*GOAL OF THE EXERCISE:*
Copy out exactly the lines spanning the line with "Recreate this scene as a Blender Python (bpy) script. Use" to the line with "return np.array([(px - 600) / FPX * t, t", inclusive, from the data underneath, with no pictures.

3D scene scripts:
>>>

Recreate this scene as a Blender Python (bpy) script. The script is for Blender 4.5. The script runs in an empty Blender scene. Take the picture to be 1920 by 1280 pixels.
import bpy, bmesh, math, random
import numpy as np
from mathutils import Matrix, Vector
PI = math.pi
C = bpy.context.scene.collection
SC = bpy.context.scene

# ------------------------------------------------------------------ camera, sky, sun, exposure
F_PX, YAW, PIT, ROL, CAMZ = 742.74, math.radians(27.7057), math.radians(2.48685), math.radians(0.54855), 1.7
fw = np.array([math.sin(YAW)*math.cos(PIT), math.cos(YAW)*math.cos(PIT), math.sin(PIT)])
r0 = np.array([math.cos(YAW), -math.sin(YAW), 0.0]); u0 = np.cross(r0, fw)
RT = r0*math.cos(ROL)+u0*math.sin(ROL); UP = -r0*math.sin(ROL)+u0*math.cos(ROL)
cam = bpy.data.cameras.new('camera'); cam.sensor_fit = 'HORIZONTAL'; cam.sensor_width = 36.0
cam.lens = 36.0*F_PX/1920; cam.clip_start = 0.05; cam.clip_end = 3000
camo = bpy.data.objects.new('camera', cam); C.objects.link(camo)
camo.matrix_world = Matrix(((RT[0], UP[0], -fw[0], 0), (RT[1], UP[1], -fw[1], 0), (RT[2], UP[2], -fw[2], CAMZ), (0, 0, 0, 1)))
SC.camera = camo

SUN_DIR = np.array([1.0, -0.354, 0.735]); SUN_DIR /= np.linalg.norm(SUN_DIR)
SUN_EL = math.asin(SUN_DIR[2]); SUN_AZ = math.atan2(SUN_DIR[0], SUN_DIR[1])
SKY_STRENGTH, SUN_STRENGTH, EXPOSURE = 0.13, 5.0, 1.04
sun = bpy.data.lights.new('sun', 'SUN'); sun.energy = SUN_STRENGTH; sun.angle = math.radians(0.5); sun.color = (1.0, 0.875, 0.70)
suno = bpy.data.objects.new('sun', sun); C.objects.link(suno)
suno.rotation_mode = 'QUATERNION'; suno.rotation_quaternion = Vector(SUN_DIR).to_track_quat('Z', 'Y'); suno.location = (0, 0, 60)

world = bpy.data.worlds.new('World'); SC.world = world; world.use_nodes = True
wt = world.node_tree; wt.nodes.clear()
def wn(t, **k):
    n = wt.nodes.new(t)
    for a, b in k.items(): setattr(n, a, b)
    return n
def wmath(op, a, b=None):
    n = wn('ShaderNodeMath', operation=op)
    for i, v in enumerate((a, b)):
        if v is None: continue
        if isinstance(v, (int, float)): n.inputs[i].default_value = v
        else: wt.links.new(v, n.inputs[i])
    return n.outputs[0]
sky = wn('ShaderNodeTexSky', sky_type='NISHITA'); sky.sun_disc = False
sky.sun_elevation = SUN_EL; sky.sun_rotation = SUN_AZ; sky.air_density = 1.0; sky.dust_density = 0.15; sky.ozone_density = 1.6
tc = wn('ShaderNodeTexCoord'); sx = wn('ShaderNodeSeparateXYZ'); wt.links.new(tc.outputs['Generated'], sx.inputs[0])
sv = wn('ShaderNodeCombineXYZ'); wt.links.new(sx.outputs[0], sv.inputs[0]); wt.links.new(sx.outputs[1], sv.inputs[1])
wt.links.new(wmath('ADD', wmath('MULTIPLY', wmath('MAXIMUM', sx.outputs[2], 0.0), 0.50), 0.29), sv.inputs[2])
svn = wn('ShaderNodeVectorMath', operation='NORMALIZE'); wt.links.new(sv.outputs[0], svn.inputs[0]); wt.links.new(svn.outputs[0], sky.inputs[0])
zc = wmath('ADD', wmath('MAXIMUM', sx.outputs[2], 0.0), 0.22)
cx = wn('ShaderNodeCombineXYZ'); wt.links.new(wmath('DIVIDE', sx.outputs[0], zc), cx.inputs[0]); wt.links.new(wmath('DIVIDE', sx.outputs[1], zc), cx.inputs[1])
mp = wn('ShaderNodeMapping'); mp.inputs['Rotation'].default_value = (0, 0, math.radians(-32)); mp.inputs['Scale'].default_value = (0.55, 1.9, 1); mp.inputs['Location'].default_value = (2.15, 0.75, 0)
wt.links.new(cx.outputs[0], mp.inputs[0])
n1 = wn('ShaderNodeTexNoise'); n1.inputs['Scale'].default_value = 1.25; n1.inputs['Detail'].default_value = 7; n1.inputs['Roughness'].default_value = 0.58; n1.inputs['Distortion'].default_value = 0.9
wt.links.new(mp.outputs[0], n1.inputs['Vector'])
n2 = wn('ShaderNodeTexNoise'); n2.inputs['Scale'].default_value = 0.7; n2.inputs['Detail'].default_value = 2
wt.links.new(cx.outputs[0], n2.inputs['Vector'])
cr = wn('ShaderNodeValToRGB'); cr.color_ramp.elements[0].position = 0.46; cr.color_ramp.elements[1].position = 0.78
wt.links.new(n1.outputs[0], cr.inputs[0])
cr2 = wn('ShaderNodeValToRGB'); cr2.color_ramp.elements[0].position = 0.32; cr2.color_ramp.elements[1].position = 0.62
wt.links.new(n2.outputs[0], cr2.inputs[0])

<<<
>>>

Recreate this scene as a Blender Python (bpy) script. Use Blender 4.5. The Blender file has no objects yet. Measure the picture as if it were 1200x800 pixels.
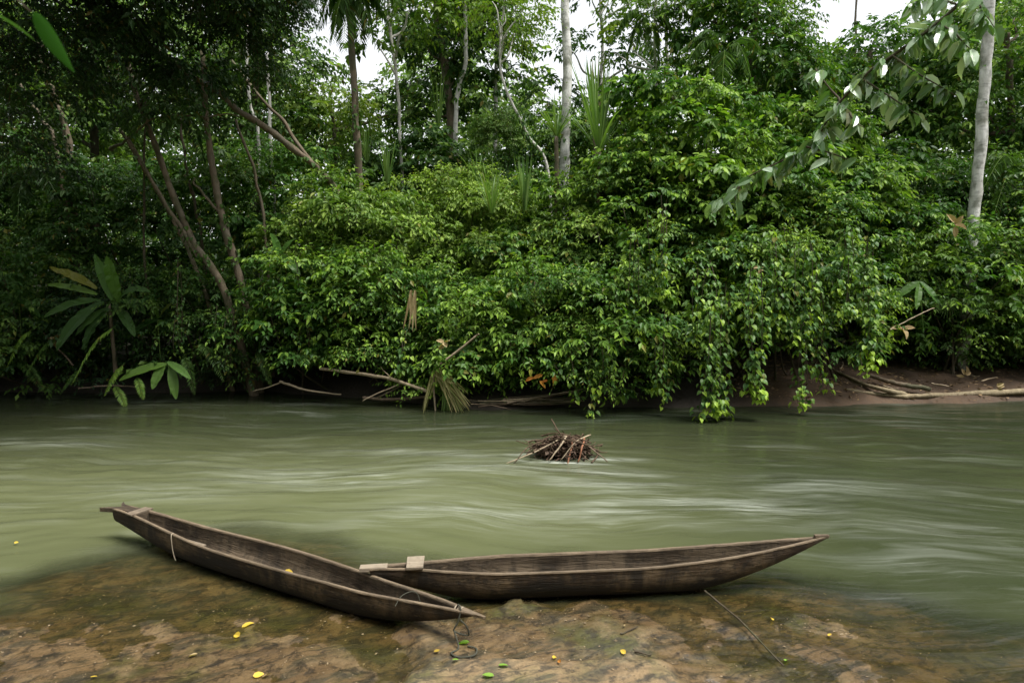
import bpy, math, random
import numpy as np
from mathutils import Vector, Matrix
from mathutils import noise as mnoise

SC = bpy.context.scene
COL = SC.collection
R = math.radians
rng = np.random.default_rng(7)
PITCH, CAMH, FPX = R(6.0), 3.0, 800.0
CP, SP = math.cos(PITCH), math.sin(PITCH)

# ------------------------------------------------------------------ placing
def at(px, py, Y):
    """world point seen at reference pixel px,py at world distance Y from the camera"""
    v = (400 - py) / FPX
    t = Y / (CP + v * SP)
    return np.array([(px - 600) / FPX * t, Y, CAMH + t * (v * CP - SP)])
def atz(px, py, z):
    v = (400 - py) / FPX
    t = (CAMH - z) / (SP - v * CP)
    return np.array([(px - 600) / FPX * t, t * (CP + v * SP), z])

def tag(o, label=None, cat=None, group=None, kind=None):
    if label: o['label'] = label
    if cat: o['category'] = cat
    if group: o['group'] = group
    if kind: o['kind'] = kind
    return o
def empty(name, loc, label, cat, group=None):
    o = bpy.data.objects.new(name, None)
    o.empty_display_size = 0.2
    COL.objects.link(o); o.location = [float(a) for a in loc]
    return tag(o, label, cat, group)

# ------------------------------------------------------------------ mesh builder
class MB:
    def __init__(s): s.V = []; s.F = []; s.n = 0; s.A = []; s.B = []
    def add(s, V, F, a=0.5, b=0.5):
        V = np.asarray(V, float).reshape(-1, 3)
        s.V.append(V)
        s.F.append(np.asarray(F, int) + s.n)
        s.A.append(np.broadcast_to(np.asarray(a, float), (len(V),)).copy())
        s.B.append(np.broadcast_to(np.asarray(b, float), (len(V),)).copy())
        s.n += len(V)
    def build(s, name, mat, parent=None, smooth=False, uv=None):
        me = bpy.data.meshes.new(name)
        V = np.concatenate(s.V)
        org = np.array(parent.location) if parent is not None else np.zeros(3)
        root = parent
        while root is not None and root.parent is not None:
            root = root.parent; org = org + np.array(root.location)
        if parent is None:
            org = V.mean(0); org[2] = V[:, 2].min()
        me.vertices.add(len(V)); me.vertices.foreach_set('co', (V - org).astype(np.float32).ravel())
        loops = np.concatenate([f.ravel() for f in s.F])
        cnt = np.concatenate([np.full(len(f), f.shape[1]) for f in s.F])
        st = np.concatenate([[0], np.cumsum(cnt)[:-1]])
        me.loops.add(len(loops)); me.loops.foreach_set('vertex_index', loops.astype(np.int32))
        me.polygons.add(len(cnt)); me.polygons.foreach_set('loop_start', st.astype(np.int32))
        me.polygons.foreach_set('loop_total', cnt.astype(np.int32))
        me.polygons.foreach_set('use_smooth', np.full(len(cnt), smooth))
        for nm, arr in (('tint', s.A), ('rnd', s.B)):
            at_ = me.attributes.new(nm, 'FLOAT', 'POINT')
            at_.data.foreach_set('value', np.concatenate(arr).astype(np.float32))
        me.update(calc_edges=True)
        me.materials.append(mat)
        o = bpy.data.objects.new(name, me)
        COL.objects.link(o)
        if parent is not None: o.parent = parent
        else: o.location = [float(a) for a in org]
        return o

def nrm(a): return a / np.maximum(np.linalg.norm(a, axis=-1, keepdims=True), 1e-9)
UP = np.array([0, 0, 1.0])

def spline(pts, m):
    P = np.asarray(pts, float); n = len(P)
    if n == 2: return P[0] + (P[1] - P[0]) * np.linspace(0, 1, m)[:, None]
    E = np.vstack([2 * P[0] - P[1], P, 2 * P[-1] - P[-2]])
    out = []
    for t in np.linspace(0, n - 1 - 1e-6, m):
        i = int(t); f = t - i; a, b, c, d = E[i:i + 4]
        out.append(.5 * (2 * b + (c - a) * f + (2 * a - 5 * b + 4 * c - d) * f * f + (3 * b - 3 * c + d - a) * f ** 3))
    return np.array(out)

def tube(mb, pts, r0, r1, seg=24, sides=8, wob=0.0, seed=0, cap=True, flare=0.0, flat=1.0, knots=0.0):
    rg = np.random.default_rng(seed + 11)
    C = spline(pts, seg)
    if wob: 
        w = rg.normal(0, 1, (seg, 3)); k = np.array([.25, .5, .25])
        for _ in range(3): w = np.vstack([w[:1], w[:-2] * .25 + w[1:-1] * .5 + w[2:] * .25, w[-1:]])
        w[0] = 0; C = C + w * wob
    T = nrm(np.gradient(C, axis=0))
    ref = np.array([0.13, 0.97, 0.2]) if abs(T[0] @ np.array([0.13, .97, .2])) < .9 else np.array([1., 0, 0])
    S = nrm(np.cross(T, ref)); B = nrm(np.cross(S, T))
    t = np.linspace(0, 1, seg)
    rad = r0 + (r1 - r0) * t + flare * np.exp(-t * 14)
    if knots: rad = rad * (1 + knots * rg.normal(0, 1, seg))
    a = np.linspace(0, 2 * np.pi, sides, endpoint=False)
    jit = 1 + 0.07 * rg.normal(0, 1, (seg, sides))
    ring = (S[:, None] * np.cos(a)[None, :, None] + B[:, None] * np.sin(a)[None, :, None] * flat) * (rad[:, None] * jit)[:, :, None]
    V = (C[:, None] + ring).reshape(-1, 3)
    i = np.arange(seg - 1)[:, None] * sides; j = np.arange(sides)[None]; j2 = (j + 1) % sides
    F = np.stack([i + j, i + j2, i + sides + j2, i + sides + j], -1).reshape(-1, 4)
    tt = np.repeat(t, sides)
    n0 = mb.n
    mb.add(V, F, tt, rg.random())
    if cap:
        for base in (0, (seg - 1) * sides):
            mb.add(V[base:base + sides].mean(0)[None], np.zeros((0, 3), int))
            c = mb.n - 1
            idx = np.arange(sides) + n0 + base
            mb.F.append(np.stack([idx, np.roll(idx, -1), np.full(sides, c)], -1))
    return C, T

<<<
>>>

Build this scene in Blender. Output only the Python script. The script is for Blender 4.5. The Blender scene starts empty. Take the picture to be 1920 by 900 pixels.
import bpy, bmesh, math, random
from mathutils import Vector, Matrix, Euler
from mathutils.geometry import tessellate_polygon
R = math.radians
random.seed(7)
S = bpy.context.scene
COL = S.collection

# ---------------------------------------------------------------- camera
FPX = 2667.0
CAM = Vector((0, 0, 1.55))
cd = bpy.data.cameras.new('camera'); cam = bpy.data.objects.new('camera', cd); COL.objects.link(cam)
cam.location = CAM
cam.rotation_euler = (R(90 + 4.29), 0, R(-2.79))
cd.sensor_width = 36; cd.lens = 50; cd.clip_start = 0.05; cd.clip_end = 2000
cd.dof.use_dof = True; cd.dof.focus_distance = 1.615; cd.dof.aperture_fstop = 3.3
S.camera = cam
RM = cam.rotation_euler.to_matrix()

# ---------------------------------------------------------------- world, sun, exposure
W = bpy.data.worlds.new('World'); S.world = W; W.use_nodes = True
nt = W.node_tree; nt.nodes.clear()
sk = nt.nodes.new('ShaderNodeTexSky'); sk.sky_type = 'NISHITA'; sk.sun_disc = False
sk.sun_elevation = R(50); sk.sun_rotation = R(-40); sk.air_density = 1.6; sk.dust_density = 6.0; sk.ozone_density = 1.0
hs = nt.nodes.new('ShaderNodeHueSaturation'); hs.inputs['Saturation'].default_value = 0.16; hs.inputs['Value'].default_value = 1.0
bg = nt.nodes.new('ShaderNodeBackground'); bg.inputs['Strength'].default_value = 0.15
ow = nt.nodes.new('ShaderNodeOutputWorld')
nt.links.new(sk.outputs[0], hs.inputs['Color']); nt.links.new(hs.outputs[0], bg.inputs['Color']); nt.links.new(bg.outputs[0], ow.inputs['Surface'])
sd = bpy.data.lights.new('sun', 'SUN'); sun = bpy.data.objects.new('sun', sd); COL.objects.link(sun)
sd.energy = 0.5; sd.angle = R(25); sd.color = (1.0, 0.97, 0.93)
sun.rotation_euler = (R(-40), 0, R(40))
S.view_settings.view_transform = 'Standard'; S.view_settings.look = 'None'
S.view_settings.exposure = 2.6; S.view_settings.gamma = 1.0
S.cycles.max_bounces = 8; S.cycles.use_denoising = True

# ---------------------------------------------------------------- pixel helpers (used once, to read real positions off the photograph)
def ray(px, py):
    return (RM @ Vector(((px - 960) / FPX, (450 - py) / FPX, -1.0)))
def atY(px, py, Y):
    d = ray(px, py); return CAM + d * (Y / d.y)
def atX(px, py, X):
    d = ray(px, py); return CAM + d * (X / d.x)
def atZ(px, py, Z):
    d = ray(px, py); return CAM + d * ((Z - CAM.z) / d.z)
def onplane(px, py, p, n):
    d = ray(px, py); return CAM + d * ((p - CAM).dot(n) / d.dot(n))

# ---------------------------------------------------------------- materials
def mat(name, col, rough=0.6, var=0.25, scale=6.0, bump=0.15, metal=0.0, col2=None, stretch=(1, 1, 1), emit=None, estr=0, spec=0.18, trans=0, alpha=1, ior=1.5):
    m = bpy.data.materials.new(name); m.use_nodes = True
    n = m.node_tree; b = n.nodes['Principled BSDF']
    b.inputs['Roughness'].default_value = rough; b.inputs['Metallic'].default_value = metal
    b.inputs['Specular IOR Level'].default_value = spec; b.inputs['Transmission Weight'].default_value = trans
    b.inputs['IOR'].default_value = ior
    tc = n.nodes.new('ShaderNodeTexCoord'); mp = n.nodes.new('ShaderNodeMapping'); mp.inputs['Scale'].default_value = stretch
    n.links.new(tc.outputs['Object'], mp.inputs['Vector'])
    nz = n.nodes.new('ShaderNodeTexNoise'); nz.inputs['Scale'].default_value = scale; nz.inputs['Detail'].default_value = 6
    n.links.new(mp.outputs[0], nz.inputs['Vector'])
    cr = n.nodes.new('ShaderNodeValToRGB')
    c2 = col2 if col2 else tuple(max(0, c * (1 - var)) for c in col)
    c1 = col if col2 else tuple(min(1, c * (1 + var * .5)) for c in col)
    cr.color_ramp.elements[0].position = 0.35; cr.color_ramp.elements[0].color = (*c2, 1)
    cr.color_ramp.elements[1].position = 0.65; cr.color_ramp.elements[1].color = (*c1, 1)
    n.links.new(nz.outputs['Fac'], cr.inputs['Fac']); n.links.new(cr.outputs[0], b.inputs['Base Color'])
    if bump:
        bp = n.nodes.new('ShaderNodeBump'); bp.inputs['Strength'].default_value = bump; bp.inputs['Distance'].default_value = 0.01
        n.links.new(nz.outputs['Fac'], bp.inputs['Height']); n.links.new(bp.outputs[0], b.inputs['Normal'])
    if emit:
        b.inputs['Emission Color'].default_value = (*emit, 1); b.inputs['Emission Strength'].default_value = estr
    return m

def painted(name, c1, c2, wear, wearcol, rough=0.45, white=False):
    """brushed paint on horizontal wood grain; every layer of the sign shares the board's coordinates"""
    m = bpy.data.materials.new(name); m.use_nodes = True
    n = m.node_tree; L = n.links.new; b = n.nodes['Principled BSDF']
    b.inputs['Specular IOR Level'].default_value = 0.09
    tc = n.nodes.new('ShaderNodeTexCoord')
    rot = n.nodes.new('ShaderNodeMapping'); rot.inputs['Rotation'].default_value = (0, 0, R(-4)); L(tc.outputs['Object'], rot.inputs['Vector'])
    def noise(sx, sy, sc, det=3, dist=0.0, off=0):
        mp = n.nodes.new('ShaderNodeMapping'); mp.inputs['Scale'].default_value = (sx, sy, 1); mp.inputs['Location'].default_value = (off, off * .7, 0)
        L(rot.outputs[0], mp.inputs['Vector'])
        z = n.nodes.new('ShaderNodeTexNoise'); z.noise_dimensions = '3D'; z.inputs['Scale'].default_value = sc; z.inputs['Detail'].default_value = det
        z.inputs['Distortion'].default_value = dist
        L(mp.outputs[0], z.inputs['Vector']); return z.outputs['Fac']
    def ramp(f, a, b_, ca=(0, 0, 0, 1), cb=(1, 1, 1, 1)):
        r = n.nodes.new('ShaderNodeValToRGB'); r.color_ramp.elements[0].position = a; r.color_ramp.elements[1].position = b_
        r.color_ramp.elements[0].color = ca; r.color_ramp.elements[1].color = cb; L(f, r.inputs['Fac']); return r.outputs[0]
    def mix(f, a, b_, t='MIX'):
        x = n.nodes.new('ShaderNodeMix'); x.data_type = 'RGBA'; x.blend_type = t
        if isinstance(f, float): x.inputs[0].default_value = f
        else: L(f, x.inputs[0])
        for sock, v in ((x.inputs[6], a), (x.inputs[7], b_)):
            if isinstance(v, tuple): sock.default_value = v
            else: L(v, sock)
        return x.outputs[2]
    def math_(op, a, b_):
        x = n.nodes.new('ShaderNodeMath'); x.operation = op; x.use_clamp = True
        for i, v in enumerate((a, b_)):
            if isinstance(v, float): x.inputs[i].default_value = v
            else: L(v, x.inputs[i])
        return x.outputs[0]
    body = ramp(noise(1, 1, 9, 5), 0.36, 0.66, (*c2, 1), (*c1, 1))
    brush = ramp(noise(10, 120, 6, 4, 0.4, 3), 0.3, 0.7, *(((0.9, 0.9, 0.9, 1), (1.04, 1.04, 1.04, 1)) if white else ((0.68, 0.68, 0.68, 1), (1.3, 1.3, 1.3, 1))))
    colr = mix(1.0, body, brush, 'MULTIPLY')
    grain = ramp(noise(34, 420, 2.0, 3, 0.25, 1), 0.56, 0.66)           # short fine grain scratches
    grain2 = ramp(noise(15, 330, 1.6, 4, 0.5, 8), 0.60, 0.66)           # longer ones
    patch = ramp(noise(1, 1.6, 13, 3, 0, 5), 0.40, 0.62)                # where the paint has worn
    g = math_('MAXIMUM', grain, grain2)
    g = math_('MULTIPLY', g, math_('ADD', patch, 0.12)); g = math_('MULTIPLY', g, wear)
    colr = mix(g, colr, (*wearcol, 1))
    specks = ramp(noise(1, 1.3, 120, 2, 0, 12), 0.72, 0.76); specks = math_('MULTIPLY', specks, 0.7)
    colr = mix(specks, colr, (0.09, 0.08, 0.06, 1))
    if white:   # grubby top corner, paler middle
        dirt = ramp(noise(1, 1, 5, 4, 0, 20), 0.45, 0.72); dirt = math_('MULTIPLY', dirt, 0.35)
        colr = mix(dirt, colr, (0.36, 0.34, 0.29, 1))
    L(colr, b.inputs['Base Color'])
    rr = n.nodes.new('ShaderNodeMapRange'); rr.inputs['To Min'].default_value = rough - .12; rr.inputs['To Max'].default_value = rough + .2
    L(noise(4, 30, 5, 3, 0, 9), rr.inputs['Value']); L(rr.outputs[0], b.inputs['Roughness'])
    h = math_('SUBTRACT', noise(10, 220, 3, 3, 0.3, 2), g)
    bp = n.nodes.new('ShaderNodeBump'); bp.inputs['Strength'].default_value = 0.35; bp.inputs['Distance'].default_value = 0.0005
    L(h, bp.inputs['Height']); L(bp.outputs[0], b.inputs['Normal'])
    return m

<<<

*TASK RESULT:*
Recreate this scene as a Blender Python (bpy) script. Use Blender 4.5. The Blender file has no objects yet. Measure the picture as if it were 1200x800 pixels.
import bpy, math, random
import numpy as np
from mathutils import Vector, Matrix
from mathutils import noise as mnoise

SC = bpy.context.scene
COL = SC.collection
R = math.radians
rng = np.random.default_rng(7)
PITCH, CAMH, FPX = R(6.0), 3.0, 800.0
CP, SP = math.cos(PITCH), math.sin(PITCH)

# ------------------------------------------------------------------ placing
def at(px, py, Y):
    """world point seen at reference pixel px,py at world distance Y from the camera"""
    v = (400 - py) / FPX
    t = Y / (CP + v * SP)
    return np.array([(px - 600) / FPX * t, Y, CAMH + t * (v * CP - SP)])
def atz(px, py, z):
    v = (400 - py) / FPX
    t = (CAMH - z) / (SP - v * CP)
    return np.array([(px - 600) / FPX * t, t * (CP + v * SP), z])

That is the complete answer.